Almost every part of the huge campus can be identified with a dedicated individual taking care of the facility. When I think of the Arts class, it is not the class room that comes to mind but the then young art teacher who retired from service from that place. So is it with crafts class ,Library or PT. While teachers no doubt played a great role ,it is the unsung heroes at each facility or place that , I think , played as great a role or may be even a greater role. I simply cannot visualize the physics or chemistry labs without recalling the lab attendants who were as much part and parcel of the lab as the Bunsen burners and Colorimeter.

The MI Room had a compounder who was more than a doctor for us. With the kind of out door activities including horse riding and boxing ,the school always had a number of walking wounded in all kinds of plasters and bandages . That one person with an assistant handled all kinds of injuries and quarantines. The doctor was only seen very rarely.

We had two NCOs from army who, I always thought were part of the school. Only twenty years later did I learn that they actually came under the NCC Group Headquarters at Coimbatore. The bonding was so complete that these two gentlemen lived in the school campus and participated in most of the school functions including hikes and excursions .

The picture I have of the sports stores in the swimming pool complex is that of a groundsman issuing stores, receiving the stores during games period . At other times he was busy repairing the foot balls, basket balls or cricket gear that the boys just used or misused and dumped in the store after the games period. I find it difficult to believe that a even personal item of sports kit like a hockey stick was actually provided to boys on the house. Boys are boys . Some of us took mighty swings with the hockey stick at pebbles . Today, I feel ashamed that some of us even pilfered twine that is used in the handles ,for personal use. As for foot balls and basket balls the casualty rate was rather high . Unlike the present times, those days everything was repairable and was repaired and re-used till the item lost its original shape completely. It is these grounds-men who ensured that a punctured bladder was fixed,leather re-stitched and the ball inflated and kept ready for use the next day.
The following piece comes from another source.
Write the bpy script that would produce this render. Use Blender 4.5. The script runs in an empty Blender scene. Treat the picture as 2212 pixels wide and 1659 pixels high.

I realized the importance of this kind of dedicated staff only when , at another school, I saw a huge pile of broken rackets and deflated balls just dumped in the store to be charged off and destroyed during the annual stock taking exercise.

As for the cadets mess we had such waiters who were permanently affiliated to a house and considered themselves part of the house. They knew the likes and dislikes of every boy and did what they could to make a simple meal great. Some of the boys, of course were smarter than others and could use their charms to wheedle a larger piece of chicken or an extra mysore pak. These waiters worked from morning bed tea, through every tea or meal till dinner time and I wonder what motivated them to keep going on and on. Today, in most places we hear of outsourcing and contract labour where attrition rate is very high and customer satisfaction is very low.

During the later part of our stay , many of our teachers moved on to better appointments in other schools as there was a growing demand for principals in Navodaya Schools and Private Schools. But most of the administrative staff stayed on till superannuation.

A thing I noticed only very recently was that our Feeder House photo of 1968, includes not just the House Master and House Tutors , but the whole team of Matron, Warden, Barber, Washer-Man and Sweeper . I have not come across such group photos in the recent times.

I feel, these are the small things that goes into making a great institution. A positive aspect of this entire teamwork is that it is not an exploitative relationship between the employee and the institution , but a kind of symbiotic relation. The employees and their families grew with the school. Today many children from these families are holding high positions in our defense forces and in other walks of life.

Those days HR was not studied or talked about much as a subject , but sure they did practice it. As alumni we owe a lot to these unsung heroes of our school.